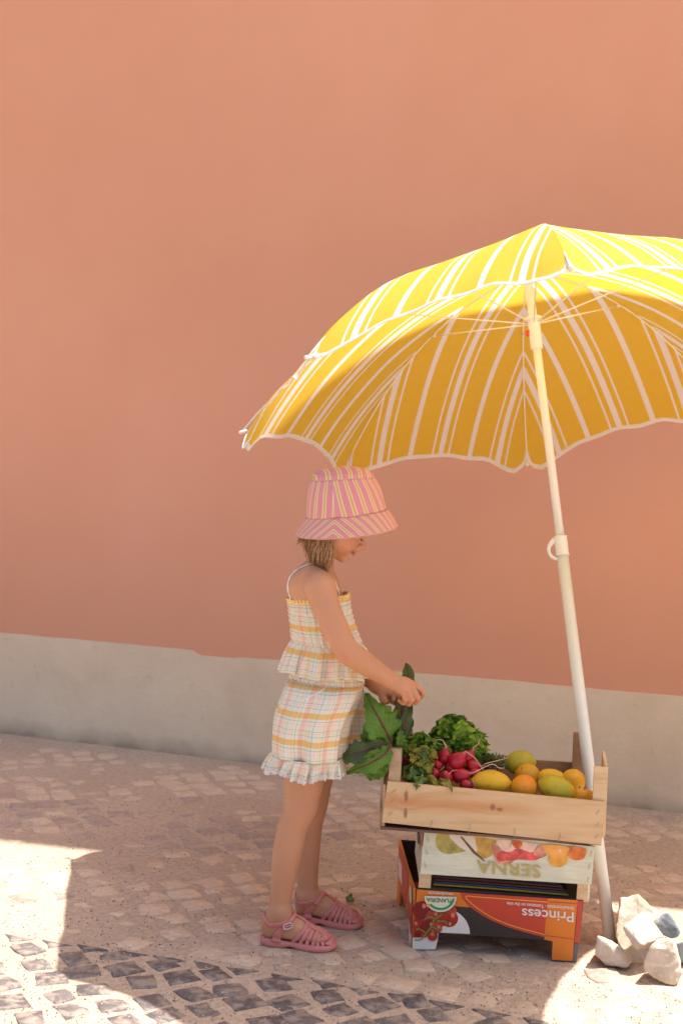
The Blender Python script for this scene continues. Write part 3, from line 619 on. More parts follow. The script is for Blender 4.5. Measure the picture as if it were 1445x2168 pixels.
# corner points: photo outline at the rock's own distance, plus its hidden back
def chunk(front, back, Yf, Yb): return [at(x, y, Yf+dy) for x, y, dy in front]+[at(x, y, Yb+dy) for x, y, dy in back]
hull_rock('rock', chunk([(1263, 1980, 0), (1259, 2022, 0), (1282, 2046, 0), (1328, 2050, -.02), (1339, 2036, 0), (1330, 2018, .02), (1300, 1998, 0)], [(1268, 1985, 0), (1290, 1990, 0), (1335, 2020, 0), (1270, 2030, 0)], 3.28, 3.37), M_ROCK, 'pale wedge shaped rock in front of the pole foot, leftmost of the rocks', 3)
hull_rock('rock', chunk([(1312, 1900, .05), (1350, 1895, .05), (1400, 1940, .04), (1302, 1980, 0), (1310, 2000, -.01), (1335, 2036, -.03), (1362, 2040, -.02), (1385, 2000, .0)], [(1320, 1905, 0), (1345, 1900, 0), (1405, 1950, 0), (1305, 1975, 0), (1400, 2010, 0), (1320, 2000, 0)], 3.36, 3.50), M_ROCK, 'largest pale rock, tallest of the pile and right behind the others', 11, .006)
hull_rock('rock', chunk([(1322, 1958, 0), (1360, 1928, .05), (1376, 1945, .05), (1402, 1982, .0), (1360, 2000, -.03), (1317, 1966, .0), (1345, 2015, -.02), (1398, 1990, .0)], [(1362, 1930, .02), (1398, 1975, .02), (1330, 1975, 0), (1360, 2005, 0)], 3.27, 3.34), M_ROCK, 'flat topped white rock leaning on the largest rock in the middle of the pile', 23, .0035)
hull_rock('rock', chunk([(1384, 1955, 0), (1404, 1932, .01), (1416, 1932, .01), (1438, 1972, 0), (1434, 1985, 0), (1420, 1988, 0), (1388, 1966, 0), (1400, 1980, 0)], [(1400, 1937, 0), (1420, 1936, 0), (1440, 1975, 0), (1400, 1975, 0)], 3.34, 3.41), M_ROCK2, 'small blue grey rock with a tan side, resting against the pale rocks', 31, .003)
hull_rock('rock', chunk([(1392, 1988, .02), (1408, 1985, .02), (1428, 1992, .01), (1436, 2020, 0), (1444, 2065, 0), (1426, 2089, -.01), (1380, 2070, 0), (1360, 2052, .01), (1362, 2030, .01), (1376, 2004, .01)], [(1405, 1988, 0), (1430, 2000, 0), (1440, 2050, .0), (1370, 2040, 0)], 3.18, 3.26), M_ROCK, 'tall triangular white rock, nearest to the right edge and in front of the pile', 43, .0045)
hull_rock('rock', chunk([(1424, 1998, 0), (1470, 1985, 0), (1490, 2010, 0), (1480, 2040, 0), (1440, 2040, 0), (1430, 2015, 0)], [(1430, 2000, 0), (1480, 1992, 0), (1485, 2030, 0), (1440, 2030, 0)], 3.30, 3.40), rock_mat('slate_rock', (.17, .19, .22), (.28, .32, .35), (.20, .18, .18)), 'dark slate slab cut by the right edge of the picture, beside the rocks', 51, .003)

# ------------------------------------------------------------------ fruit
def fruit_mat(name, a, b, spots, pore=520):
    t = NT(name); n = t.noise(14, 3); c = t.ramp(n, [(.35, a), (.65, b)]); sp_ = t.noise(70, 4)
    c = t.mix(t.math('MULTIPLY', t.ramp(sp_, [(.60, (0, 0, 0)), (.70, (1, 1, 1))]), spots), c, (.16, .08, .03)); t.color(c); t.rough(.42); t.bump(t.noise(pore, 2), .35, .0012)
    t.b.inputs['Specular IOR Level'].default_value = .35; t.b.inputs['Subsurface Weight'].default_value = .12; t.b.inputs['Subsurface Scale'].default_value = .006; return t.m
FM = {'lemon': fruit_mat('lemon_peel', (.74, .42, .02), (.80, .50, .03), .28), 'green': fruit_mat('greenish_lemon_peel', (.58, .43, .03), (.40, .36, .03), .30), 'orange': fruit_mat('orange_peel', (.76, .25, .015), (.80, .33, .02), .30), 'speck': fruit_mat('speckled_orange_peel', (.66, .34, .02), (.70, .27, .02), .85), 'pomelo': fruit_mat('yellow_orange_peel', (.74, .36, .02), (.78, .42, .03), .2)}
def fruit(name, cat, px, py, n, rx, ry, mat, label, kind='lemon', ang=0, yaw=0, group=None):
    c = onp(px, py, n); sc = F/((c-O)@fwd); a = rx/sc; b = ry/sc; U_, V_ = 40, 26; P = []
    for i in range(V_+1):
        th = math.pi*i/V_; row = []
        for j in range(U_):
            ph = 2*math.pi*j/U_; x = -math.cos(th); rr_ = math.sin(th)
            if kind == 'lemon':
                rad = rr_**.97; x2 = x+.075*math.copysign(max(0, abs(x)-.93)/.07, x) if abs(x) > .93 else x
            else: rad, x2 = rr_, x*.97-.03*math.copysign(math.exp(-(rr_/.18)**2), x)
            w = 1+.018*ns(x*2+px, math.cos(ph)*rr_*2, math.sin(ph)*rr_*2)+(.006*ns(x*7+px, math.cos(ph)*rr_*7, math.sin(ph)*7*rr_))
            row.append([x2*a*w, rad*math.cos(ph)*b*w, rad*math.sin(ph)*b*w])
        P.append(row)
    M_ = Matrix.Translation(Vector(c)) @ Matrix.Rotation(CY+yaw, 4, 'Z') @ Matrix.Rotation(-ang, 4, 'Y')
    mb = MB(); P = np.array(P); mb.grid(xf(M_, P.reshape(-1, 3)).reshape(P.shape), closed=True)
    root = empty(name, tuple(c-np.array([0, 0, b]))); tag(root, label, cat, group); mb.build('peel', mat, root, True)
    mb = MB(); e = xf(M_, [[-a*(1.08 if kind == 'lemon' else .945), 0, 0], [-a*(1.12 if kind == 'lemon' else .99), 0, 0]]); mb.tube([e[0], e[0]*.5+e[1]*.5, e[1]], [.0032, .003, .0014], 8); mb.build('stem_end', M_STEMB, root, True); return root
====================
» **What you have to do**: Retype everything in the material word for word, minus pictures.

» **The result**:
The Blender Python script for this scene continues. Write part 3, from line 619 on. More parts follow. The script is for Blender 4.5. Measure the picture as if it were 1445x2168 pixels.
# corner points: photo outline at the rock's own distance, plus its hidden back
def chunk(front, back, Yf, Yb): return [at(x, y, Yf+dy) for x, y, dy in front]+[at(x, y, Yb+dy) for x, y, dy in back]
hull_rock('rock', chunk([(1263, 1980, 0), (1259, 2022, 0), (1282, 2046, 0), (1328, 2050, -.02), (1339, 2036, 0), (1330, 2018, .02), (1300, 1998, 0)], [(1268, 1985, 0), (1290, 1990, 0), (1335, 2020, 0), (1270, 2030, 0)], 3.28, 3.37), M_ROCK, 'pale wedge shaped rock in front of the pole foot, leftmost of the rocks', 3)
hull_rock('rock', chunk([(1312, 1900, .05), (1350, 1895, .05), (1400, 1940, .04), (1302, 1980, 0), (1310, 2000, -.01), (1335, 2036, -.03), (1362, 2040, -.02), (1385, 2000, .0)], [(1320, 1905, 0), (1345, 1900, 0), (1405, 1950, 0), (1305, 1975, 0), (1400, 2010, 0), (1320, 2000, 0)], 3.36, 3.50), M_ROCK, 'largest pale rock, tallest of the pile and right behind the others', 11, .006)
hull_rock('rock', chunk([(1322, 1958, 0), (1360, 1928, .05), (1376, 1945, .05), (1402, 1982, .0), (1360, 2000, -.03), (1317, 1966, .0), (1345, 2015, -.02), (1398, 1990, .0)], [(1362, 1930, .02), (1398, 1975, .02), (1330, 1975, 0), (1360, 2005, 0)], 3.27, 3.34), M_ROCK, 'flat topped white rock leaning on the largest rock in the middle of the pile', 23, .0035)
hull_rock('rock', chunk([(1384, 1955, 0), (1404, 1932, .01), (1416, 1932, .01), (1438, 1972, 0), (1434, 1985, 0), (1420, 1988, 0), (1388, 1966, 0), (1400, 1980, 0)], [(1400, 1937, 0), (1420, 1936, 0), (1440, 1975, 0), (1400, 1975, 0)], 3.34, 3.41), M_ROCK2, 'small blue grey rock with a tan side, resting against the pale rocks', 31, .003)
hull_rock('rock', chunk([(1392, 1988, .02), (1408, 1985, .02), (1428, 1992, .01), (1436, 2020, 0), (1444, 2065, 0), (1426, 2089, -.01), (1380, 2070, 0), (1360, 2052, .01), (1362, 2030, .01), (1376, 2004, .01)], [(1405, 1988, 0), (1430, 2000, 0), (1440, 2050, .0), (1370, 2040, 0)], 3.18, 3.26), M_ROCK, 'tall triangular white rock, nearest to the right edge and in front of the pile', 43, .0045)
hull_rock('rock', chunk([(1424, 1998, 0), (1470, 1985, 0), (1490, 2010, 0), (1480, 2040, 0), (1440, 2040, 0), (1430, 2015, 0)], [(1430, 2000, 0), (1480, 1992, 0), (1485, 2030, 0), (1440, 2030, 0)], 3.30, 3.40), rock_mat('slate_rock', (.17, .19, .22), (.28, .32, .35), (.20, .18, .18)), 'dark slate slab cut by the right edge of the picture, beside the rocks', 51, .003)

# ------------------------------------------------------------------ fruit
def fruit_mat(name, a, b, spots, pore=520):
    t = NT(name); n = t.noise(14, 3); c = t.ramp(n, [(.35, a), (.65, b)]); sp_ = t.noise(70, 4)
    c = t.mix(t.math('MULTIPLY', t.ramp(sp_, [(.60, (0, 0, 0)), (.70, (1, 1, 1))]), spots), c, (.16, .08, .03)); t.color(c); t.rough(.42); t.bump(t.noise(pore, 2), .35, .0012)
    t.b.inputs['Specular IOR Level'].default_value = .35; t.b.inputs['Subsurface Weight'].default_value = .12; t.b.inputs['Subsurface Scale'].default_value = .006; return t.m
FM = {'lemon': fruit_mat('lemon_peel', (.74, .42, .02), (.80, .50, .03), .28), 'green': fruit_mat('greenish_lemon_peel', (.58, .43, .03), (.40, .36, .03), .30), 'orange': fruit_mat('orange_peel', (.76, .25, .015), (.80, .33, .02), .30), 'speck': fruit_mat('speckled_orange_peel', (.66, .34, .02), (.70, .27, .02), .85), 'pomelo': fruit_mat('yellow_orange_peel', (.74, .36, .02), (.78, .42, .03), .2)}
def fruit(name, cat, px, py, n, rx, ry, mat, label, kind='lemon', ang=0, yaw=0, group=None):
    c = onp(px, py, n); sc = F/((c-O)@fwd); a = rx/sc; b = ry/sc; U_, V_ = 40, 26; P = []
    for i in range(V_+1):
        th = math.pi*i/V_; row = []
        for j in range(U_):
            ph = 2*math.pi*j/U_; x = -math.cos(th); rr_ = math.sin(th)
            if kind == 'lemon':
                rad = rr_**.97; x2 = x+.075*math.copysign(max(0, abs(x)-.93)/.07, x) if abs(x) > .93 else x
            else: rad, x2 = rr_, x*.97-.03*math.copysign(math.exp(-(rr_/.18)**2), x)
            w = 1+.018*ns(x*2+px, math.cos(ph)*rr_*2, math.sin(ph)*rr_*2)+(.006*ns(x*7+px, math.cos(ph)*rr_*7, math.sin(ph)*7*rr_))
            row.append([x2*a*w, rad*math.cos(ph)*b*w, rad*math.sin(ph)*b*w])
        P.append(row)
    M_ = Matrix.Translation(Vector(c)) @ Matrix.Rotation(CY+yaw, 4, 'Z') @ Matrix.Rotation(-ang, 4, 'Y')
    mb = MB(); P = np.array(P); mb.grid(xf(M_, P.reshape(-1, 3)).reshape(P.shape), closed=True)
    root = empty(name, tuple(c-np.array([0, 0, b]))); tag(root, label, cat, group); mb.build('peel', mat, root, True)
    mb = MB(); e = xf(M_, [[-a*(1.08 if kind == 'lemon' else .945), 0, 0], [-a*(1.12 if kind == 'lemon' else .99), 0, 0]]); mb.tube([e[0], e[0]*.5+e[1]*.5, e[1]], [.0032, .003, .0014], 8); mb.build('stem_end', M_STEMB, root, True); return root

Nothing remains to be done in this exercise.